Modern jet flavour tagging in hadronic Z decays with archived ALEPH data

TL;DR

This paper reanalyzes archived ALEPH data from LEP using modern deep learning-based jet flavour tagging techniques, significantly improving quark jet identification and introducing first-time strange quark tagging, with implications for electroweak measurements and future collider algorithms.

Contribution

It introduces advanced deep learning methods for jet flavour tagging in archived LEP data, including the first strange quark jet tagging implementation, enhancing analysis precision.

Findings

Up to tenfold reduction in misidentification rates for b- and c-quark jets.

First successful strange quark jet tagging with LEP data.

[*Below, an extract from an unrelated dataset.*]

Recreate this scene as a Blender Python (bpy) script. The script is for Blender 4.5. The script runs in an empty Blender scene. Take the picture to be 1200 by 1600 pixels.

Good data-simulation agreement achieved through calibration.

Abstract

We present a reanalysis of archived data from the ALEPH experiment at LEP in the $\mathrm{Z \to q\bar{q}}$ final state. We apply modern jet flavour tagging techniques to improve the separation between the different hadronic decay channels of the Z boson, achieving up to one order of magnitude improvement in misidentification rate for b- and c-quark jets compared to the legacy algorithms used for the most recent ALEPH results, for the same identification efficiency. We also present the first implementation of strange quark jet tagging with LEP data, which allows for the selection of a $\mathrm{Z \to s\bar{s}}$ enriched event sample. These improvements in the flavour tagging performance are achieved by leveraging the lifetime, particle identification, and secondary vertex information, as well as modern classifiers based on a deep learning approach. We also demonstrate the calibration of the tagger in data using a tag-and-probe method, obtaining good data to simulation agreement for all quark flavours. These results pave the way for improved measurements of electroweak precision observables with LEP archived data, and can serve as a guidance for the development of detectors and algorithms for future electron-positron colliders.